--- start of Extracted material ---
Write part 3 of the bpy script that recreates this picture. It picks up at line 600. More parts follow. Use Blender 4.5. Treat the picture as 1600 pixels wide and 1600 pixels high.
--- end of Extracted material ---
--- start of Extracted material ---
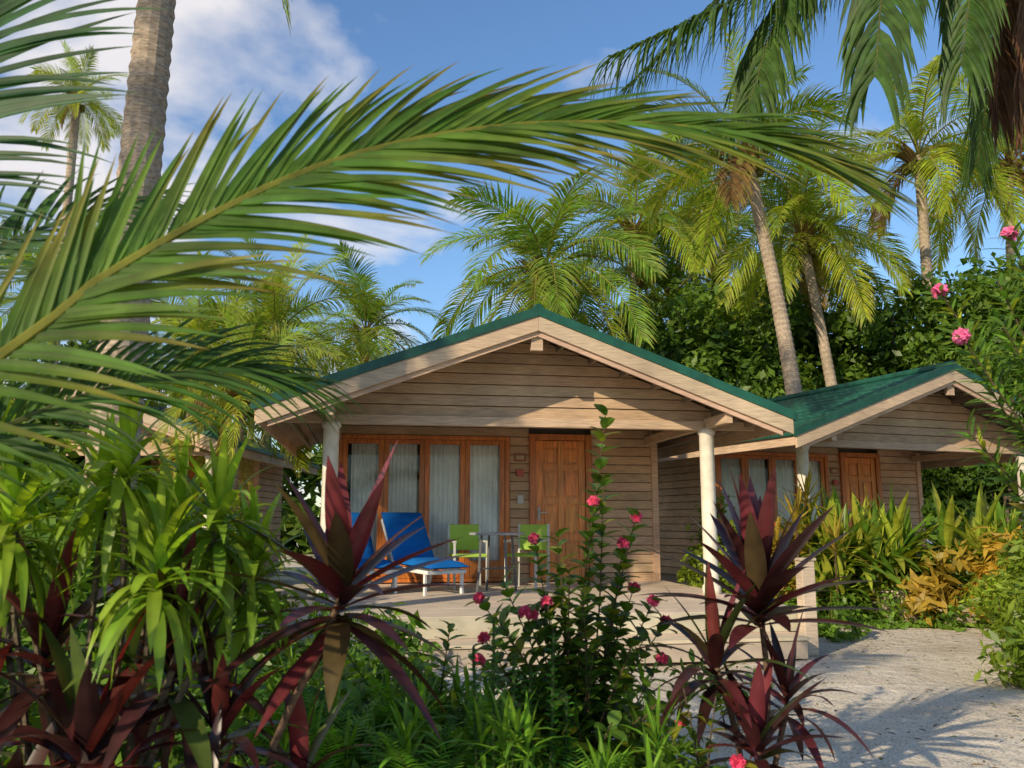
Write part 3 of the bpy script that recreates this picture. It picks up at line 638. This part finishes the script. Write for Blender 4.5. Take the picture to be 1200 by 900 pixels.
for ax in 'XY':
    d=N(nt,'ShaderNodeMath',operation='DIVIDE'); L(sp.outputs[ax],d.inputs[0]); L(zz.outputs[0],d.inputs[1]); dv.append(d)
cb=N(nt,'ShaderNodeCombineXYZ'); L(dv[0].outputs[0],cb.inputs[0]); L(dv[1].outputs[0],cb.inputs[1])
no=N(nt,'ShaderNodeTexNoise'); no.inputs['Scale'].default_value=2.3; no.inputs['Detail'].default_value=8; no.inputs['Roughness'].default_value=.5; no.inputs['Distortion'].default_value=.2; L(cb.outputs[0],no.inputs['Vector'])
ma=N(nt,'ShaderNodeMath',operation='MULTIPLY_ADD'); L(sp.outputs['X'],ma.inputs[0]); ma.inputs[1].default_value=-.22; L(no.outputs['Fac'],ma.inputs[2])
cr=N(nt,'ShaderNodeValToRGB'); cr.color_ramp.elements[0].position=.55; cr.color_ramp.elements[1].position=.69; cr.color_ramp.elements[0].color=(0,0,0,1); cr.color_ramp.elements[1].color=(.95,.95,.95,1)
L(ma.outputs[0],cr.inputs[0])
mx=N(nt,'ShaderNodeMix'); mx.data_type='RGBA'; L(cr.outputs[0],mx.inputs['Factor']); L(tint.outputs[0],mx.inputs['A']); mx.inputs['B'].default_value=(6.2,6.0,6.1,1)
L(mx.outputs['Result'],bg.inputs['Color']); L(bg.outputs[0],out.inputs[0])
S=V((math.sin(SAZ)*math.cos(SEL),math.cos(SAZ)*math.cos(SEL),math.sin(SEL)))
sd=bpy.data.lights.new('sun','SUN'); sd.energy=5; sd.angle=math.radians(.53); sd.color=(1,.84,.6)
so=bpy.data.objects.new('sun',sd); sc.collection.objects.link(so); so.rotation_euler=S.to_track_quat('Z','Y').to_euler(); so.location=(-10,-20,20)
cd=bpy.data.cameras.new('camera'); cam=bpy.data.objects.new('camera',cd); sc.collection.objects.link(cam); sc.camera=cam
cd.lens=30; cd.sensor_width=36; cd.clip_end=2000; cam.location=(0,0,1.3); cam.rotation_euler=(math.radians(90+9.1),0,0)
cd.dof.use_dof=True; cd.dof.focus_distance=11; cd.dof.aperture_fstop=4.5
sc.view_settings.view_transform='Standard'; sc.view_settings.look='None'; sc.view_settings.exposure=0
--- end of Extracted material ---
--- start of Extracted material ---
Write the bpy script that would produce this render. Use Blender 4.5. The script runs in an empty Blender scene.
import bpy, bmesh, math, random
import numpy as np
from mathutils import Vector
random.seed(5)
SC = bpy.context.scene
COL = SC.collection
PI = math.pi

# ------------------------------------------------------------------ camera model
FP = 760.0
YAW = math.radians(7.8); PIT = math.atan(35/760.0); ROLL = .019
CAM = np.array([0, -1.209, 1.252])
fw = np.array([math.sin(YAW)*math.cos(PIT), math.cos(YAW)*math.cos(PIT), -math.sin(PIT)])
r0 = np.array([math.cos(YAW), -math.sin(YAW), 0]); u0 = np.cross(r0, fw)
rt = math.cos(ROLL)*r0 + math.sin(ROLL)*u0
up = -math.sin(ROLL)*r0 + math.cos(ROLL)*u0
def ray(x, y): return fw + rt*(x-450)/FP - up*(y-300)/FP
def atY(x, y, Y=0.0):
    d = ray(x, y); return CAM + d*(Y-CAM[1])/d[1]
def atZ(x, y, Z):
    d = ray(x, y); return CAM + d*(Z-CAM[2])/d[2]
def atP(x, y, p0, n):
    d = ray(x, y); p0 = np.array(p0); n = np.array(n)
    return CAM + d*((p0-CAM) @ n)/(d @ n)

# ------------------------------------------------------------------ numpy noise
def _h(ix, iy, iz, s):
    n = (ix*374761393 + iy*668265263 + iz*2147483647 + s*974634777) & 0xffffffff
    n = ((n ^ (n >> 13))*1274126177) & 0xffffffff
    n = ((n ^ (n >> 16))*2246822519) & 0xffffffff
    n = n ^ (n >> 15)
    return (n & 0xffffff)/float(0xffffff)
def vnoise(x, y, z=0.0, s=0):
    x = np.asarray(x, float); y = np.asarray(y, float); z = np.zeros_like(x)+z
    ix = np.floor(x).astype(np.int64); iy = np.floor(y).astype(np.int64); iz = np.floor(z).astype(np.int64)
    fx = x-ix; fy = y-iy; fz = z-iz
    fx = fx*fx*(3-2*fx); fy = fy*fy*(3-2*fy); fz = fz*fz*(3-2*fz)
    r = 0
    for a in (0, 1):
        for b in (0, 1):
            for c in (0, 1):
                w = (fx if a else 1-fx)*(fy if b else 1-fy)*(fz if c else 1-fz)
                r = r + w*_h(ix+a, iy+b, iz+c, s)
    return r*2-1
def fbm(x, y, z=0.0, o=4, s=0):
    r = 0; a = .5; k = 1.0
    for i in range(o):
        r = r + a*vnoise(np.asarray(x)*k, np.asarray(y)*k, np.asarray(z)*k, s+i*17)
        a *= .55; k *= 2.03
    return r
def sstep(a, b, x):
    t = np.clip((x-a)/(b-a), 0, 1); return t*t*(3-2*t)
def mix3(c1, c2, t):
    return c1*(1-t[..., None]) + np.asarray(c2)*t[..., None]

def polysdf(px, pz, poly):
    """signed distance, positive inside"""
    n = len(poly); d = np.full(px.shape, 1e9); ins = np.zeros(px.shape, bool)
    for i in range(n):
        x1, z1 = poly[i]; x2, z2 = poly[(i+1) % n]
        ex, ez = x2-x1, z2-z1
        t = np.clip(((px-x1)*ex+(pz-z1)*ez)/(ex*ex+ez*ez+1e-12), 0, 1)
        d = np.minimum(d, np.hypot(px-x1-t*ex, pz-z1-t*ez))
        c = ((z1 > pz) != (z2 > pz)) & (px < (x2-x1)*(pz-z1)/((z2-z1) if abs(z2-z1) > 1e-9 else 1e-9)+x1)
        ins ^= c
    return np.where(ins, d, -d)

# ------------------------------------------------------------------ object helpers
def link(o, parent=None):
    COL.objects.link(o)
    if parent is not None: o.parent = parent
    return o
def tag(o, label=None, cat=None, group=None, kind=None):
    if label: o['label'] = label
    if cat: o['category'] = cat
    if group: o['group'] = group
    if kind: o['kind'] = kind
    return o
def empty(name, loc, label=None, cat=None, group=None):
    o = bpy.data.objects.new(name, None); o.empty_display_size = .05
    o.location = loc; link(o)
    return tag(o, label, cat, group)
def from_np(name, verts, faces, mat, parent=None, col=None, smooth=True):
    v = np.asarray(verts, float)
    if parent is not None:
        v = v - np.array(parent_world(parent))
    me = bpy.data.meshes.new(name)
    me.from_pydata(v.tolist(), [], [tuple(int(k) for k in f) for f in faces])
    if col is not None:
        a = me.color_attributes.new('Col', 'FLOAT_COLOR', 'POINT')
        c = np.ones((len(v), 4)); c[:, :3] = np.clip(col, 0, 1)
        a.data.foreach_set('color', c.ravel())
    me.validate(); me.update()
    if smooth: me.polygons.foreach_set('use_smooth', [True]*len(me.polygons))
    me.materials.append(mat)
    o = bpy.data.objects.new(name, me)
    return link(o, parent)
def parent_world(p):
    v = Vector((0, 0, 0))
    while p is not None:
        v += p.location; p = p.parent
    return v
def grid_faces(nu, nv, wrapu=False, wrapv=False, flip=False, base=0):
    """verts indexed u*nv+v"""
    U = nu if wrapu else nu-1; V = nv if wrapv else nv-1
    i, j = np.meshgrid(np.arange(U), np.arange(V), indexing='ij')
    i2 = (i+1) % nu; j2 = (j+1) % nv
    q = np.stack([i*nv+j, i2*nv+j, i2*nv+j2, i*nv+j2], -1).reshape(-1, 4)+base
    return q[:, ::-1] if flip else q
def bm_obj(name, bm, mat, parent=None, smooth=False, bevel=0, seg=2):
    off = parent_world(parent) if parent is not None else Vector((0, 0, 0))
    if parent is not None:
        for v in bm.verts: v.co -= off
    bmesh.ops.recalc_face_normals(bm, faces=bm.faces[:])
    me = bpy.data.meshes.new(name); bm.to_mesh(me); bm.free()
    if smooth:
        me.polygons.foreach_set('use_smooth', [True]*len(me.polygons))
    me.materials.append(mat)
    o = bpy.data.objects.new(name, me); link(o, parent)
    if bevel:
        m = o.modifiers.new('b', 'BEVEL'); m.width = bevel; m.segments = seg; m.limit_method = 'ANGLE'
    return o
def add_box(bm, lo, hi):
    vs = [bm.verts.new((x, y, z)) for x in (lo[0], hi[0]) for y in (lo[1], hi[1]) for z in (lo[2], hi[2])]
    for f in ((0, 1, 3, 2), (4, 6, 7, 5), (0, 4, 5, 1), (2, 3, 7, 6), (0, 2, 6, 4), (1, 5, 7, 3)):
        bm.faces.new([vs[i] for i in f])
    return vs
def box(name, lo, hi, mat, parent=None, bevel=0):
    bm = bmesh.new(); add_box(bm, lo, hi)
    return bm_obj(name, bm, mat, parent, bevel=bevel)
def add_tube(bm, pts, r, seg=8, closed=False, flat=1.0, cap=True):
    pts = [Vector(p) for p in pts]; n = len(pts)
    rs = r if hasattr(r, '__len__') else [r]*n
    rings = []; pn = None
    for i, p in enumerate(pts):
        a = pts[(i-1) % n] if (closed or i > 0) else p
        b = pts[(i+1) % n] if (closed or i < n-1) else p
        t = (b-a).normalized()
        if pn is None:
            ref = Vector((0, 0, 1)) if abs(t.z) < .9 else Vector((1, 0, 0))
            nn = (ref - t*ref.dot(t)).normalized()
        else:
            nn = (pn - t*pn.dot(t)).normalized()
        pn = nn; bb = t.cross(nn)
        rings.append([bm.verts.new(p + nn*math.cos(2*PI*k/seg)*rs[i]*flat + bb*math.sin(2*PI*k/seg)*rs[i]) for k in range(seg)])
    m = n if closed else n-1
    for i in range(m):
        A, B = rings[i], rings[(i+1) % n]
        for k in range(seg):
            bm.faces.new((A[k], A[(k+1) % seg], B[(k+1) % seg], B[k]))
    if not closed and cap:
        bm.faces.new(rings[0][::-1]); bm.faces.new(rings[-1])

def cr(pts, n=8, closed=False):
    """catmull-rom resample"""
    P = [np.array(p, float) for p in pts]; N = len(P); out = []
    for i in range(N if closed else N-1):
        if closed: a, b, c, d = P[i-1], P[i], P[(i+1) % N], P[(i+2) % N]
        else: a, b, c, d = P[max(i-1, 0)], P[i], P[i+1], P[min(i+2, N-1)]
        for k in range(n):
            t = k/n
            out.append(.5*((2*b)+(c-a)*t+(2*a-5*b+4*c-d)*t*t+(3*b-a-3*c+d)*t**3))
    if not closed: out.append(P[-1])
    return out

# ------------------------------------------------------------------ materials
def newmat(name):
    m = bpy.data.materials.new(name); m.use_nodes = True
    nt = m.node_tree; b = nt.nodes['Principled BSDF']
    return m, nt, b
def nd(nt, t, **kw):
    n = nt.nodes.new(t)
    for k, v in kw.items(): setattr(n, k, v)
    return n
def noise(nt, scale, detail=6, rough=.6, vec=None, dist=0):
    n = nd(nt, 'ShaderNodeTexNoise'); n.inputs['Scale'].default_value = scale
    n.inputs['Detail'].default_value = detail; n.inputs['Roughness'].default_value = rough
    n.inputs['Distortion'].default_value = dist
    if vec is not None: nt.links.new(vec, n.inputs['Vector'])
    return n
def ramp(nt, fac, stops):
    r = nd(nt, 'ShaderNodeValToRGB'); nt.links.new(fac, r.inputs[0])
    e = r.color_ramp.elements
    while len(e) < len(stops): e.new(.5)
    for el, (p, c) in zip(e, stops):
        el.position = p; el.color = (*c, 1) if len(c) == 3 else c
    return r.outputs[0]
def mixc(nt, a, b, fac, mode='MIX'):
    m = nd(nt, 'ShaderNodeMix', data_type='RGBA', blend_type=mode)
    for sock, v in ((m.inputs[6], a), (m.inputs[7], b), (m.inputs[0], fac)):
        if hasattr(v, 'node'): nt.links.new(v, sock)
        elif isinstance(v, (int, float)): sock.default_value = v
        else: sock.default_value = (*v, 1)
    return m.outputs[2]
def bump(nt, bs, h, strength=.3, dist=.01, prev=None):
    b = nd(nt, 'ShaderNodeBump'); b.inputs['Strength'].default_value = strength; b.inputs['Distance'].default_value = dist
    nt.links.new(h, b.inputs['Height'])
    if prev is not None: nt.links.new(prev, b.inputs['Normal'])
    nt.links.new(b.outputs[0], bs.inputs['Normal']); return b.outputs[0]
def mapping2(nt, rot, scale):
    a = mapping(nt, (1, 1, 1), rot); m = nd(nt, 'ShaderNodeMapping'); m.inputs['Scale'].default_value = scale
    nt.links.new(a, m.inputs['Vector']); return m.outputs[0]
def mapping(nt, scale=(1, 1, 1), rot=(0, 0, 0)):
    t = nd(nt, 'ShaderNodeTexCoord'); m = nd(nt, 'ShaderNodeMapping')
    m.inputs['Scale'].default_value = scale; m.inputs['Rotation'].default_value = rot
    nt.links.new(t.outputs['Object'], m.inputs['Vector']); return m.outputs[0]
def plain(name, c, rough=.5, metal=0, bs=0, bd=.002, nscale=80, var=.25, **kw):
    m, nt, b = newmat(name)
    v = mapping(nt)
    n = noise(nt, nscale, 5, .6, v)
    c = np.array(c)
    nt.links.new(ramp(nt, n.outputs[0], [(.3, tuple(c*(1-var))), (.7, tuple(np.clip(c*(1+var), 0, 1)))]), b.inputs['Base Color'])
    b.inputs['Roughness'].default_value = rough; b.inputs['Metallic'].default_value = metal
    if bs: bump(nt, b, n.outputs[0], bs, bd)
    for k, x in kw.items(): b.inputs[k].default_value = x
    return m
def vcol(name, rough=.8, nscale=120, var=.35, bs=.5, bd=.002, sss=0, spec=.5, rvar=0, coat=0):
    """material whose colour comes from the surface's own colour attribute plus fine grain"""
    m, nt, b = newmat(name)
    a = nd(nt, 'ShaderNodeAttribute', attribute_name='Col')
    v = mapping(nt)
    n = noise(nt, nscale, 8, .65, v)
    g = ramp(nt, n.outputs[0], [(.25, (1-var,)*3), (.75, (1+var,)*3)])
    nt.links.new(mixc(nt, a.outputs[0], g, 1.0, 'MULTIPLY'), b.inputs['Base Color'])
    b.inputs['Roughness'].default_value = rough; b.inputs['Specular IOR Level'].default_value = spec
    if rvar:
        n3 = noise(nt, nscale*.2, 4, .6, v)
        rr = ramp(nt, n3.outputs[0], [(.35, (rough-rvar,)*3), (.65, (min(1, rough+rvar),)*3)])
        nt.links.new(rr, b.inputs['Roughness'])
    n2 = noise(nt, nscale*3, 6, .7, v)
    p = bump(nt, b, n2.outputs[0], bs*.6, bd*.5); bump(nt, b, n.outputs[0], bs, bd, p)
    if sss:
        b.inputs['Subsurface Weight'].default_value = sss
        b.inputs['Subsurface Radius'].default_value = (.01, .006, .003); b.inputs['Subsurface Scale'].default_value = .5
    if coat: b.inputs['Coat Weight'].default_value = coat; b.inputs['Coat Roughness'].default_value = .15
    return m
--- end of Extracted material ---
▶ _Problem statement_:
For the entries above, count the lines that contain the string "scene", and state that number without further comment.

▶ _Task output_:
2